Challenge =
Begin with the first line of the material and write out each line exactly, ending with the line that contains "struct('trim_5', from_bm('trim_5', box_bm(-0.09, CW". Pictures are not part of the copy.

Dataset section =

- - - - - - -

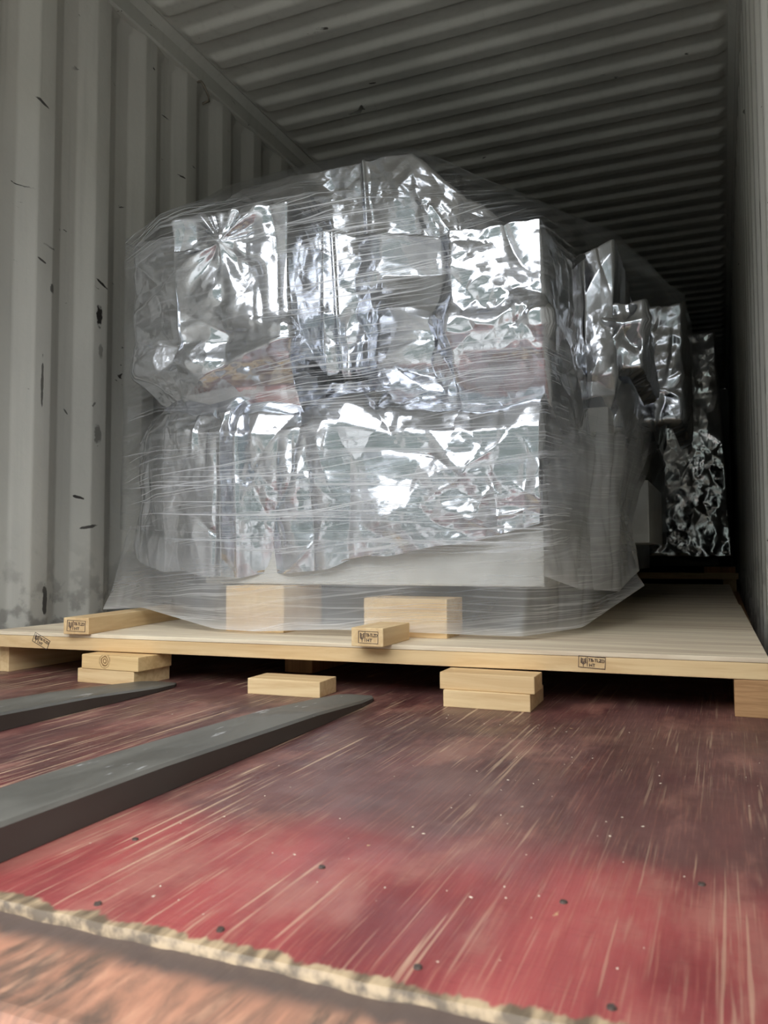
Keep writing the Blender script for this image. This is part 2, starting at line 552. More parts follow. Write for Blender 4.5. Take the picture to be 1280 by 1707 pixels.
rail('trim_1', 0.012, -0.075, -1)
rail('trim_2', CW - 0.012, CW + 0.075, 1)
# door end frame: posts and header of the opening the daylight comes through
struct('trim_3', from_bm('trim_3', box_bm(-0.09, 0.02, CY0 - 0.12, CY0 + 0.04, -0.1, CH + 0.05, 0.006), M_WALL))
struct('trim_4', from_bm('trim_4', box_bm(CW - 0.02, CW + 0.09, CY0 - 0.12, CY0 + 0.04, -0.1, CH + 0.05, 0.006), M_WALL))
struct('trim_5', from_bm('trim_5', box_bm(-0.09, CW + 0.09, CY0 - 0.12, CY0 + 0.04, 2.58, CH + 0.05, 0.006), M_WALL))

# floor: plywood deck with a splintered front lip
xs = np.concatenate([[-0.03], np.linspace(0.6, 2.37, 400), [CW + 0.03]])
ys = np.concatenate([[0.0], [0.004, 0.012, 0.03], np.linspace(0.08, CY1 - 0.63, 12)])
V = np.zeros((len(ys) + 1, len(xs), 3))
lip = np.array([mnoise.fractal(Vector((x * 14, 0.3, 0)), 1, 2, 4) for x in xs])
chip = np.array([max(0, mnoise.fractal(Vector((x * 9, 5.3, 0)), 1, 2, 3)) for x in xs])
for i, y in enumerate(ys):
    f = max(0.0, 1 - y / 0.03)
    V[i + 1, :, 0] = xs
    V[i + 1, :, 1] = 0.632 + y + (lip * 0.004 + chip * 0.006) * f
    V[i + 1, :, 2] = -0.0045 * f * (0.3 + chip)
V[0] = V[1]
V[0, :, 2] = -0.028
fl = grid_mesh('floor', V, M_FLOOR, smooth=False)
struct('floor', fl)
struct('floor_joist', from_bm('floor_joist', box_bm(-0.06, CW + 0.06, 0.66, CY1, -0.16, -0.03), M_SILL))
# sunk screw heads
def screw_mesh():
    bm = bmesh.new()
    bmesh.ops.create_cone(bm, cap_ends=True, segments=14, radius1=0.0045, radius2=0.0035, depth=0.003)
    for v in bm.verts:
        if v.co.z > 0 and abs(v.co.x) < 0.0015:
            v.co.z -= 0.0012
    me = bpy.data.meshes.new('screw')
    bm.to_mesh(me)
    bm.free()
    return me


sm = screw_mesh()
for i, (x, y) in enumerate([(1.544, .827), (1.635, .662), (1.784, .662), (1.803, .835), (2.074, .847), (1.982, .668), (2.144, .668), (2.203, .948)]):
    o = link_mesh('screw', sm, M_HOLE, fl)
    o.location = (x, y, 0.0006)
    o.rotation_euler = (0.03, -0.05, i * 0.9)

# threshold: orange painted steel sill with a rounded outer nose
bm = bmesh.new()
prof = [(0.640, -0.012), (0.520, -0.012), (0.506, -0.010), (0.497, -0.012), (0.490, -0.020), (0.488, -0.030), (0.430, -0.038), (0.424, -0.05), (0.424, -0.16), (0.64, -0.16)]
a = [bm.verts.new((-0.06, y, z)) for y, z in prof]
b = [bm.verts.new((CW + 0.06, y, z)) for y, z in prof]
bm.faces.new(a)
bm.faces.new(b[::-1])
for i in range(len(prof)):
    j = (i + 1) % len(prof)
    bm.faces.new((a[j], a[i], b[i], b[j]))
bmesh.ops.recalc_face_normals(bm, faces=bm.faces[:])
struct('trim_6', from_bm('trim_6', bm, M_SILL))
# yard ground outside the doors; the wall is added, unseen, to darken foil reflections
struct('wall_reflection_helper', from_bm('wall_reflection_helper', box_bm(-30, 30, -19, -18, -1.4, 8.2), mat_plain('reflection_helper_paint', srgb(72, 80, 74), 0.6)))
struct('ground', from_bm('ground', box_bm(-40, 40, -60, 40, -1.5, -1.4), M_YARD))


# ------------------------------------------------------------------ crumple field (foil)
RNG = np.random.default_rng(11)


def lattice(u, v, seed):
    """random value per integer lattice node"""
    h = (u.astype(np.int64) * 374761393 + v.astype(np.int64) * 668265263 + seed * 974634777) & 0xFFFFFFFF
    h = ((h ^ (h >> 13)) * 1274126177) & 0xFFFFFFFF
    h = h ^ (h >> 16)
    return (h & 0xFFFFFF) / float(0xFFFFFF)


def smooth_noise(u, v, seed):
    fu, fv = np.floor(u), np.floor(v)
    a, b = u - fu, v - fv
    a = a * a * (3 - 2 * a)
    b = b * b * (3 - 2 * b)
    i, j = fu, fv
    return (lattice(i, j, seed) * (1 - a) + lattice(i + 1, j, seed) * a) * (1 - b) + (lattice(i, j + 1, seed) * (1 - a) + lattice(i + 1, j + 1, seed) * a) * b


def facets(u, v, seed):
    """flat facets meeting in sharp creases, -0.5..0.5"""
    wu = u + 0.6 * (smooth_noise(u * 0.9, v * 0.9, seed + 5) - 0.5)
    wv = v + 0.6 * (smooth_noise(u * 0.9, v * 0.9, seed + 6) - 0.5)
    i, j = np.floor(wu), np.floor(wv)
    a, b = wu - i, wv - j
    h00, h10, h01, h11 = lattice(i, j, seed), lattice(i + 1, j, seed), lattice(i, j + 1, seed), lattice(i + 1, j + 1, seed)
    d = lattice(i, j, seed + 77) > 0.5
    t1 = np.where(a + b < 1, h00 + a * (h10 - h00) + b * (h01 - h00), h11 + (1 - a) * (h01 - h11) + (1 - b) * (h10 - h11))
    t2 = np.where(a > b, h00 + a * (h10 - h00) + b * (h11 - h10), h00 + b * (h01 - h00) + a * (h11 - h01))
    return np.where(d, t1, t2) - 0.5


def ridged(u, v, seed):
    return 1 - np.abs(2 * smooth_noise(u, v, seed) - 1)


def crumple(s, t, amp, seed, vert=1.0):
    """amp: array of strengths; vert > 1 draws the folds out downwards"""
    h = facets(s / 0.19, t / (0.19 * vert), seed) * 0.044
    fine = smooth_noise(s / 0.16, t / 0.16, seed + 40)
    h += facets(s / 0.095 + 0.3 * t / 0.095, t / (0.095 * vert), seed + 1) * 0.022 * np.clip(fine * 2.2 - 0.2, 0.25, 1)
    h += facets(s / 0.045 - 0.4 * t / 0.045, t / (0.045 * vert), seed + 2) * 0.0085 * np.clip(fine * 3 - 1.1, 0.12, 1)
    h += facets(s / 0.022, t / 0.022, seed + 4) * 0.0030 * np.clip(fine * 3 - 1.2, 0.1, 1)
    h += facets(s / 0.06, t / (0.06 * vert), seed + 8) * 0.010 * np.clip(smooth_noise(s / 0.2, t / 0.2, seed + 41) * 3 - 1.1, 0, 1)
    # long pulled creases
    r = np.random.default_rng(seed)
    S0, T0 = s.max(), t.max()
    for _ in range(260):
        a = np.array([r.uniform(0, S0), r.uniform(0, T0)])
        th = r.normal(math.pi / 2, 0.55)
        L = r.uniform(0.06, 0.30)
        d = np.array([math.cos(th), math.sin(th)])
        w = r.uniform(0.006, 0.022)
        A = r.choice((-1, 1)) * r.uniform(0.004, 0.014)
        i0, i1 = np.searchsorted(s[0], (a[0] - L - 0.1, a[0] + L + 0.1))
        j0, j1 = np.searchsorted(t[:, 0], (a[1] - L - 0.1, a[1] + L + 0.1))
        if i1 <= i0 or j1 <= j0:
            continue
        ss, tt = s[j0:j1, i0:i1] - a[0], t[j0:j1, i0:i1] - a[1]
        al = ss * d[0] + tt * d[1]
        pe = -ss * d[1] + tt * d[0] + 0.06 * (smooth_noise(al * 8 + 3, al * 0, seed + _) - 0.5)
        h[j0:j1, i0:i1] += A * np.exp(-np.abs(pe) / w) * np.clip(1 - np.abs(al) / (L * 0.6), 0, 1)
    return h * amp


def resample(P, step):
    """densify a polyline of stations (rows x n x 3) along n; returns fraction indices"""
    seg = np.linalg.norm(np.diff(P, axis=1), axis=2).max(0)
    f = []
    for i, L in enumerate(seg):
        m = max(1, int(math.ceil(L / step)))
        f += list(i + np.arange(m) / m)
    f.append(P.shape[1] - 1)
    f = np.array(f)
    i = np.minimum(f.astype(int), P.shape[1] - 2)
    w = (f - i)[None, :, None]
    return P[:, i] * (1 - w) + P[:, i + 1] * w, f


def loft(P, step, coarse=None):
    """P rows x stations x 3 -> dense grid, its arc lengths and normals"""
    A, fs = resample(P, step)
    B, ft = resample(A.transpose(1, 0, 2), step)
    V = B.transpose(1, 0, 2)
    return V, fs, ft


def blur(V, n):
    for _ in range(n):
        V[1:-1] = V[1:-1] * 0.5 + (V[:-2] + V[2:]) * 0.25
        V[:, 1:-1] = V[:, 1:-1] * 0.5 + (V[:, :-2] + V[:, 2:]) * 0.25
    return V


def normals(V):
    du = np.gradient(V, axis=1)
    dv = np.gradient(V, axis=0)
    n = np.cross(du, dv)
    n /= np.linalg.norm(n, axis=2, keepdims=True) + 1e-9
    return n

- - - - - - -

Final result =
Keep writing the Blender script for this image. This is part 2, starting at line 552. More parts follow. Write for Blender 4.5. Take the picture to be 1280 by 1707 pixels.
rail('trim_1', 0.012, -0.075, -1)
rail('trim_2', CW - 0.012, CW + 0.075, 1)
# door end frame: posts and header of the opening the daylight comes through
struct('trim_3', from_bm('trim_3', box_bm(-0.09, 0.02, CY0 - 0.12, CY0 + 0.04, -0.1, CH + 0.05, 0.006), M_WALL))
struct('trim_4', from_bm('trim_4', box_bm(CW - 0.02, CW + 0.09, CY0 - 0.12, CY0 + 0.04, -0.1, CH + 0.05, 0.006), M_WALL))
struct('trim_5', from_bm('trim_5', box_bm(-0.09, CW + 0.09, CY0 - 0.12, CY0 + 0.04, 2.58, CH + 0.05, 0.006), M_WALL))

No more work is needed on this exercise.